Financial market
Interest rate market
The interest rate market in 2022 was characterised by high volatility and rising yields. Polish bond yields rose for 'two-year bonds’ from 3.39% to 6.72% and for 'ten-year bonds’ from 3.67% to 6.86%. The main reason was rising inflation, to which central banks had to respond with interest rate hikes. In Poland, the Monetary Policy Council raised the reference rate by 500 b.p. from 1.75% to 6.75%. Pessimism peaked at the beginning of the fourth quarter, when yields on Polish bonds reached as high as 9%. Since then, the market situation has calmed down, not least due to the prospect of avoiding a recession in 2023, with inflation projected to fall.
Currency market
The unstable economic situation, largely resulting from the war in Ukraine, as well as significant changes in central bank policies, have triggered heightened exchange rate volatility.
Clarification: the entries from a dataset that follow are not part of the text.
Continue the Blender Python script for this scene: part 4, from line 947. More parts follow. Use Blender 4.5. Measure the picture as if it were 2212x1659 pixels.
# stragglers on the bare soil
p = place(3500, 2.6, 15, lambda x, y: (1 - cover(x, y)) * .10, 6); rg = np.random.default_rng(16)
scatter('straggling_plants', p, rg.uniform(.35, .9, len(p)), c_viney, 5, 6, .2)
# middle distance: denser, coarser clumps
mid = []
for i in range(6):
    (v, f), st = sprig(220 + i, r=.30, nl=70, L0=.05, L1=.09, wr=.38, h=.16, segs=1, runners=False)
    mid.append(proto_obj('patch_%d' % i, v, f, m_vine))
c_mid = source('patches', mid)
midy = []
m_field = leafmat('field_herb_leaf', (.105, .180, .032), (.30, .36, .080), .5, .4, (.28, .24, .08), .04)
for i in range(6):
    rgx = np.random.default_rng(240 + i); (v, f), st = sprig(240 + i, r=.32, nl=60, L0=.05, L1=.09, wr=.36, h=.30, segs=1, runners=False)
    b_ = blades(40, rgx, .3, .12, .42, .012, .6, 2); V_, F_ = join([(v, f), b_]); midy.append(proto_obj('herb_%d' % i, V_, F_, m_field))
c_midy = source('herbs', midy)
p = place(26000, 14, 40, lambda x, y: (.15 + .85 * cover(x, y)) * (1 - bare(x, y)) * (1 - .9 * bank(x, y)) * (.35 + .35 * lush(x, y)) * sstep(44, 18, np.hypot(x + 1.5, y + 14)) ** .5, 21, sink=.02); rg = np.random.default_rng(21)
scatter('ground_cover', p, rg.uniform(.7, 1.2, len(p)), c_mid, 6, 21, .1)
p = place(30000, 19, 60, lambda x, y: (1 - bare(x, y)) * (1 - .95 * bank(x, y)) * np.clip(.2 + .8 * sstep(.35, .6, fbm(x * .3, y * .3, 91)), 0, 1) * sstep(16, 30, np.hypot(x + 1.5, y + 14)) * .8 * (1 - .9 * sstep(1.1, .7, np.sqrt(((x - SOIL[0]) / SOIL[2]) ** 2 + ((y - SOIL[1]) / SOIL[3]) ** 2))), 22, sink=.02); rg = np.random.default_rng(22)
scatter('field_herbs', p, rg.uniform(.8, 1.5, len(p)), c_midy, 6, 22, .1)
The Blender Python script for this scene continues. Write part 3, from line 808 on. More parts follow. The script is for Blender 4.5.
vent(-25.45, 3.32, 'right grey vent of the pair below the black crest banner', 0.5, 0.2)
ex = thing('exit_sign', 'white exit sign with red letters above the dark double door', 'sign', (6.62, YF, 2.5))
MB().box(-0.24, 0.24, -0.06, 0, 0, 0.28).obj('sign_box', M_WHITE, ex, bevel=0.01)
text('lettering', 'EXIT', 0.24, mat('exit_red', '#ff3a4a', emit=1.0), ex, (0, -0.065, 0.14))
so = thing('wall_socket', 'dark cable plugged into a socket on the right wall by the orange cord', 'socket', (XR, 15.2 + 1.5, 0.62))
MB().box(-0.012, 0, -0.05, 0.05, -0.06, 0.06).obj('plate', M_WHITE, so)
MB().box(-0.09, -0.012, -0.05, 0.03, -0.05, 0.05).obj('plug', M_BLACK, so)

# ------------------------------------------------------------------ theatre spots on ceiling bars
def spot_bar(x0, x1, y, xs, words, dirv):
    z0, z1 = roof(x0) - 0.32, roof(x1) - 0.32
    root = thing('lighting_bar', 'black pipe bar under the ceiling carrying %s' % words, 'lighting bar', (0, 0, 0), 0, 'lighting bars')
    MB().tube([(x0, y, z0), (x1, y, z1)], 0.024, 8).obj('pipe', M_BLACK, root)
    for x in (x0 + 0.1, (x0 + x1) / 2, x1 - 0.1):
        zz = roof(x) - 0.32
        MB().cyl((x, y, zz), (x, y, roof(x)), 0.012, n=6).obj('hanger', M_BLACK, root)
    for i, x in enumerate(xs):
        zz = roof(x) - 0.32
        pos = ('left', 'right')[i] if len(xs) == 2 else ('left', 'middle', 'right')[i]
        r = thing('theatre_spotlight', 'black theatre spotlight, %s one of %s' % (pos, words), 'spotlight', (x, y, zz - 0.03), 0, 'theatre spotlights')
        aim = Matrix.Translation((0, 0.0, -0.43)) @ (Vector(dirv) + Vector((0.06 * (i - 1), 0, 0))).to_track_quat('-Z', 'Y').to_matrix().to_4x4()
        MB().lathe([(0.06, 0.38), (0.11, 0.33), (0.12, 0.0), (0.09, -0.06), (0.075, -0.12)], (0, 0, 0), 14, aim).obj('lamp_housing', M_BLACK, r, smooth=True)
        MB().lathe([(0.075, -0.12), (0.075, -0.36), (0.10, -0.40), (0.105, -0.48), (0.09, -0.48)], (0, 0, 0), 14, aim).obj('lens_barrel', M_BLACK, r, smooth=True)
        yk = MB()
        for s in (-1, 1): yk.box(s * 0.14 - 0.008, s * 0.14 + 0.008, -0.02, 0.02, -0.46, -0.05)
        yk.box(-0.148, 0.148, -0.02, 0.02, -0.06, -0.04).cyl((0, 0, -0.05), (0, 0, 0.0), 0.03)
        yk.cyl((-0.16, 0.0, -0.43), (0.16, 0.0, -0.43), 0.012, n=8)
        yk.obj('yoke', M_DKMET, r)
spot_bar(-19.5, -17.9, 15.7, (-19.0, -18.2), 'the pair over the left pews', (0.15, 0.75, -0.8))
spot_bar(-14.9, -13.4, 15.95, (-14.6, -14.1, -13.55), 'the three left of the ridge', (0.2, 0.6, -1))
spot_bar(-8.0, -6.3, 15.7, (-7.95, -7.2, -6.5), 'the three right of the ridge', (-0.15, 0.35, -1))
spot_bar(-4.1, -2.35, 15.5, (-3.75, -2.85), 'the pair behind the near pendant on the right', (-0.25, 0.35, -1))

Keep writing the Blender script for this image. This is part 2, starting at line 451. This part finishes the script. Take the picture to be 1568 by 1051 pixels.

Although throughout the year the zloty weakened against the euro on a moderate scale, i.e. by 10 grosze to PLN 4.69, in March the price of the common currency reached PLN 5. This was happening on the back of a wave of risk aversion, which caused increased flows in global financial markets toward the safest currencies. The trend was further supported by major central banks, which increased the attractiveness of deposits in their currencies by pushing up interest rates. It is worth noting, however, that the zloty strengthened and stabilized in the last quarter of 2022, aided by some data suggesting that the economy is not facing a recession in 2023, but only a slowdown in growth.
Stock market
The year 2022 turned out to be very unfavorable for stockholders, with the WIG index falling by nearly 18%. Concerns about the economic fallout from the war in Ukraine and interest rate hikes in the face of rising inflation have triggered a surge in risk aversion, which has caused stocks to sell off and capital to flow toward safer financial instruments. The end of the year, however, brought a strong rebound in declines that significantly limited losses. Investors returned to the stock markets hoping that interest rates have already reached or are approaching maximum levels, and that the economy will avoid recession, so that the financial performance of companies will deteriorate only to a moderate degree.